» **Given entries**
################

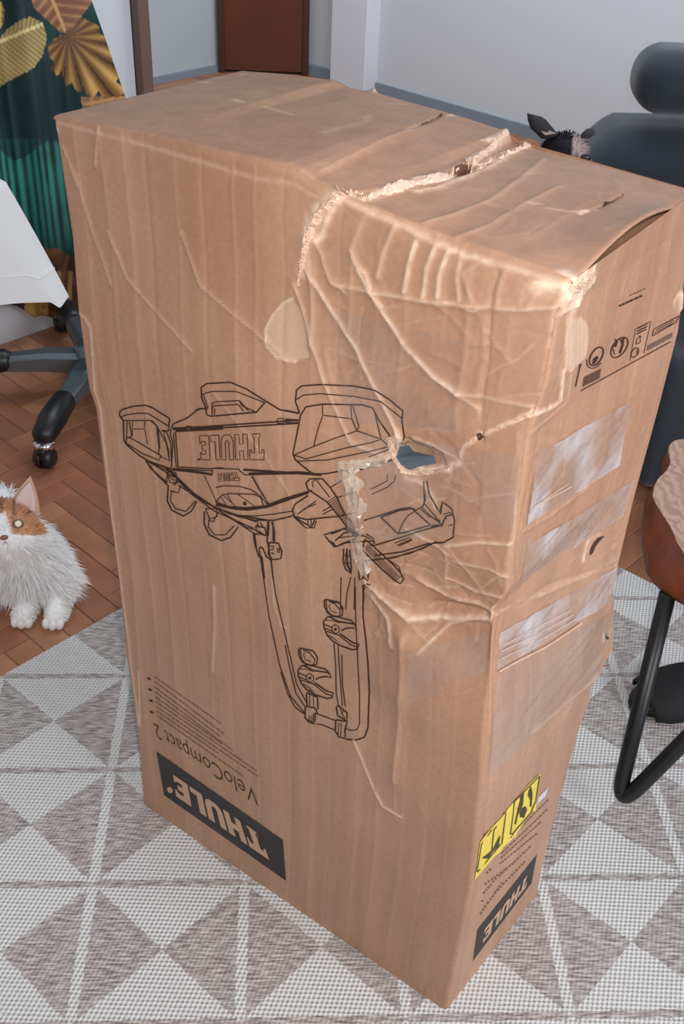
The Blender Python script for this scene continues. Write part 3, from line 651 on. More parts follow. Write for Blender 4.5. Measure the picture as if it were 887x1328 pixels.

################

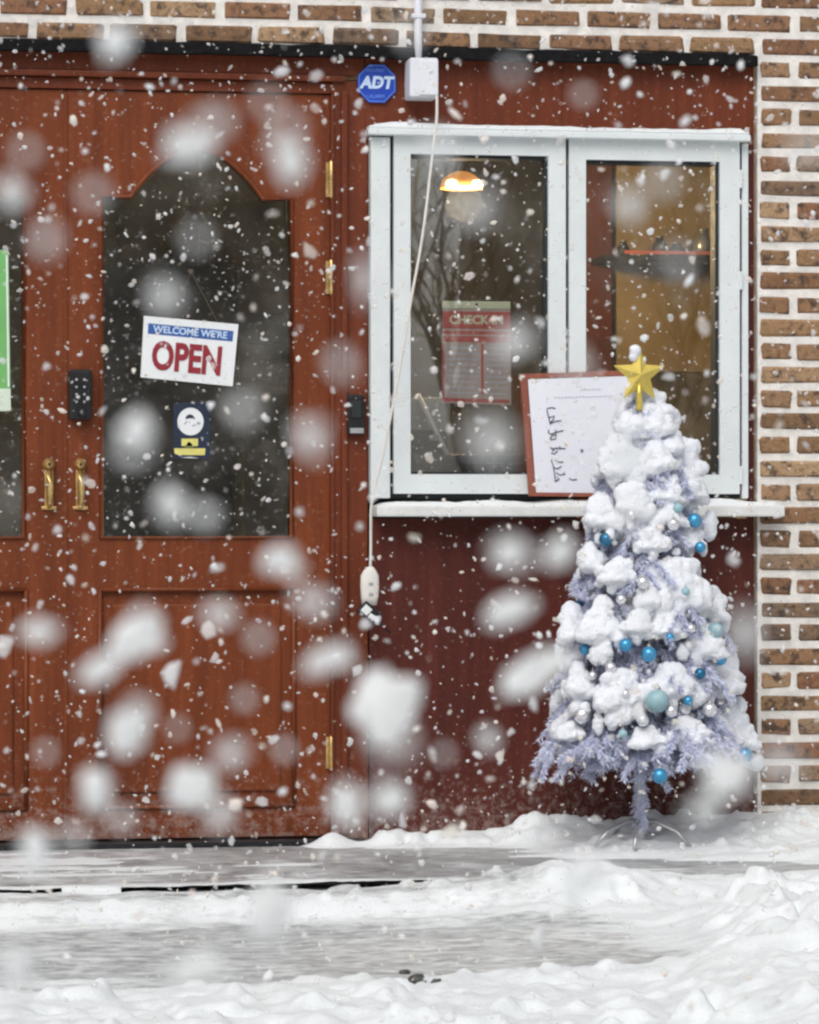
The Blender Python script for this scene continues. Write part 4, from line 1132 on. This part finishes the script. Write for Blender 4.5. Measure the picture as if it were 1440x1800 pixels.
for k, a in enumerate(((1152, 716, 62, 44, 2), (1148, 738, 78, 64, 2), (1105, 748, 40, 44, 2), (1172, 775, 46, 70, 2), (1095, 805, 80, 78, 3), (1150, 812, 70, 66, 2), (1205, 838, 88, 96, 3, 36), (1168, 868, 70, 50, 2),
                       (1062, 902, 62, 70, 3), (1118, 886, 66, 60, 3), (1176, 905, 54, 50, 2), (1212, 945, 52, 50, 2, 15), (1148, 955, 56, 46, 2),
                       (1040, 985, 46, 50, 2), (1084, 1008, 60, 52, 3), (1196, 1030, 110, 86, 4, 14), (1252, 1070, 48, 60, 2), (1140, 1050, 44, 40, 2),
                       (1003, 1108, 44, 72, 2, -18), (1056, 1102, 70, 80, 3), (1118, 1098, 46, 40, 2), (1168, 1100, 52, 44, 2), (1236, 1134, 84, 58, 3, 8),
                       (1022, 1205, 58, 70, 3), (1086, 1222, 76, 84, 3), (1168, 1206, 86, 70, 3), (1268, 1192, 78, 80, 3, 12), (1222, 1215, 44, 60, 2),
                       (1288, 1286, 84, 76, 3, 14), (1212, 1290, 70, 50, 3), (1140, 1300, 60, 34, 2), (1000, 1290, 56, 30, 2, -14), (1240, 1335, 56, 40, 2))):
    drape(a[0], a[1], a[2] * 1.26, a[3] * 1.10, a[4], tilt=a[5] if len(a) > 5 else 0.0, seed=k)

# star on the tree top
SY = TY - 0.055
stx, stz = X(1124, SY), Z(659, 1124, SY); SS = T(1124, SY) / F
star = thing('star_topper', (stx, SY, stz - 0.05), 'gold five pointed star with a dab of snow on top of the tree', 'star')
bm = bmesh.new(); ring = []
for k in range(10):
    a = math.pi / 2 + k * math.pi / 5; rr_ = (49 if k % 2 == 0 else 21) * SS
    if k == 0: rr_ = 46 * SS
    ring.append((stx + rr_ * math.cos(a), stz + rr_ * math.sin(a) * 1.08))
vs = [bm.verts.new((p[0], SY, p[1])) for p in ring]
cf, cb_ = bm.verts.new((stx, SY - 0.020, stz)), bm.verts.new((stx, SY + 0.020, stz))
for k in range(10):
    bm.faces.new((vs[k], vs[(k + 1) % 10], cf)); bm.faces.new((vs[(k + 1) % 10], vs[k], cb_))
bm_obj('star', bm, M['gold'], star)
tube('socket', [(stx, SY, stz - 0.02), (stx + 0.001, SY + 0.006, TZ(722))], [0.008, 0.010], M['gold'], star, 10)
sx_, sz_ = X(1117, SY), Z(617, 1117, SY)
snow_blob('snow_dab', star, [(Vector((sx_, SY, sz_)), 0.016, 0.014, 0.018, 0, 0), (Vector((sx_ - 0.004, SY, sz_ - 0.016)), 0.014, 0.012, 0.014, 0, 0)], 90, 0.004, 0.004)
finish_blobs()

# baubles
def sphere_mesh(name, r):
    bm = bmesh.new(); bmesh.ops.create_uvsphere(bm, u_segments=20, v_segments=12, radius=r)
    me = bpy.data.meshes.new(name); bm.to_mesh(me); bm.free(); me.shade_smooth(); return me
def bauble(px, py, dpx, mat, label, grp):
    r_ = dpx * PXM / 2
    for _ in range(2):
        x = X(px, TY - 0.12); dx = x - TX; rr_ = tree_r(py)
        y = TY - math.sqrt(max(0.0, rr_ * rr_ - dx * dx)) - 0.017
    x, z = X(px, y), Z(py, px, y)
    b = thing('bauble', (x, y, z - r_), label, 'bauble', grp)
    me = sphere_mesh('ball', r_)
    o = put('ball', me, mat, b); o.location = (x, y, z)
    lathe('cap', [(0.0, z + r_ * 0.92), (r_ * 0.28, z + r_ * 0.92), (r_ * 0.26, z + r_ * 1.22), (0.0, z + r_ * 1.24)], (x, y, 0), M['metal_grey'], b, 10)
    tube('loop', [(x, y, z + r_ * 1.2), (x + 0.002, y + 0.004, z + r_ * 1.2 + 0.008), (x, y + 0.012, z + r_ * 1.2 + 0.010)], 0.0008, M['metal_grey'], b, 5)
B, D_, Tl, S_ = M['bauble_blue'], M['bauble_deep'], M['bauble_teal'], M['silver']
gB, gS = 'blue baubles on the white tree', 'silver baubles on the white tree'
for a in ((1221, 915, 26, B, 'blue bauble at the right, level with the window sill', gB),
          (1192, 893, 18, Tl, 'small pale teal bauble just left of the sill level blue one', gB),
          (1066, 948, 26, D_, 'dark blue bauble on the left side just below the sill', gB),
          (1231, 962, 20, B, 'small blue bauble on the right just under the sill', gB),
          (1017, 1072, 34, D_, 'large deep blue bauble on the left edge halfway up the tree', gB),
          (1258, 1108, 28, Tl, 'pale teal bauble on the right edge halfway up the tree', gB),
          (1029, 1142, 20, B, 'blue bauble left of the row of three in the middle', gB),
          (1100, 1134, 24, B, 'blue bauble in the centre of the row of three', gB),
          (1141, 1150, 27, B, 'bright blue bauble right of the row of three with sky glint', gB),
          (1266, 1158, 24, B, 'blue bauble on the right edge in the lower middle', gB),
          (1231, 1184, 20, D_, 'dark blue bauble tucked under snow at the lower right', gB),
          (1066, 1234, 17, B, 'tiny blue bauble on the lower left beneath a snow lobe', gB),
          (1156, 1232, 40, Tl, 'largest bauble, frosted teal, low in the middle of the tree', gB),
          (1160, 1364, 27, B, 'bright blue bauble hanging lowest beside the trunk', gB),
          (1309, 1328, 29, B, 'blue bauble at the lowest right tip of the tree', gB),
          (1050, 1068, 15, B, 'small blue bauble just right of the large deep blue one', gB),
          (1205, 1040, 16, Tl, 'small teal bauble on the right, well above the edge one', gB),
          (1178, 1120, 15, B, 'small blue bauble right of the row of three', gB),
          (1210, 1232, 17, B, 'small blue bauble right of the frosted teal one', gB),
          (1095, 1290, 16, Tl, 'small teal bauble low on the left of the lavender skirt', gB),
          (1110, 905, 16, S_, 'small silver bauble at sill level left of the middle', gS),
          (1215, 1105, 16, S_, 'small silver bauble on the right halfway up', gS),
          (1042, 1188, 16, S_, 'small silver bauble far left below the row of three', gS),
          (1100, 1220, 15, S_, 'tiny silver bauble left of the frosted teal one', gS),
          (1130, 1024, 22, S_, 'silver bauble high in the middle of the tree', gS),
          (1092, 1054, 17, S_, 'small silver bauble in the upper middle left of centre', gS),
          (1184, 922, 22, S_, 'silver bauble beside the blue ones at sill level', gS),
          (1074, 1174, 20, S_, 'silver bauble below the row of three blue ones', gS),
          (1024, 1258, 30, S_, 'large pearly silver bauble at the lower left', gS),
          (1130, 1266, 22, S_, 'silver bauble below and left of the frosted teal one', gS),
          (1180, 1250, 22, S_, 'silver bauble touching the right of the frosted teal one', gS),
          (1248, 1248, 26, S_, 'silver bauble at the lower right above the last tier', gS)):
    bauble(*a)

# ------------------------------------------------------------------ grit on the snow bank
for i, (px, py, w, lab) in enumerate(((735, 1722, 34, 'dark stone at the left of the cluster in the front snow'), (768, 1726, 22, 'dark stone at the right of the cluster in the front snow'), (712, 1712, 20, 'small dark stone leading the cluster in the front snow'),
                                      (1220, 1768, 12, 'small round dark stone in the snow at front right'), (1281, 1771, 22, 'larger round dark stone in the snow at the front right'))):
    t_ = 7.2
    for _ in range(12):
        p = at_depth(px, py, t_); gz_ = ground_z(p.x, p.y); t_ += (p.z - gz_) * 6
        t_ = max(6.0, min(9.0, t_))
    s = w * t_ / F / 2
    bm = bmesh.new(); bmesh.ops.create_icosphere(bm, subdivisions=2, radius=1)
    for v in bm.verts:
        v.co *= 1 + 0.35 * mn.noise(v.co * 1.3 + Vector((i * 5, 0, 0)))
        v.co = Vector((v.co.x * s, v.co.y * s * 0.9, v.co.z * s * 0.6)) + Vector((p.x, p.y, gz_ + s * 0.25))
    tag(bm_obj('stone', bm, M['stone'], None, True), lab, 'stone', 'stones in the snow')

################

Pick each line holding the word "Python" out of the listing.

The Blender Python script for this scene continues. Write part 3, from line 651 on. More parts follow. Write for Blender 4.5. Measure the picture as if it were 887x1328 pixels.
The Blender Python script for this scene continues. Write part 4, from line 1132 on. This part finishes the script. Write for Blender 4.5. Measure the picture as if it were 1440x1800 pixels.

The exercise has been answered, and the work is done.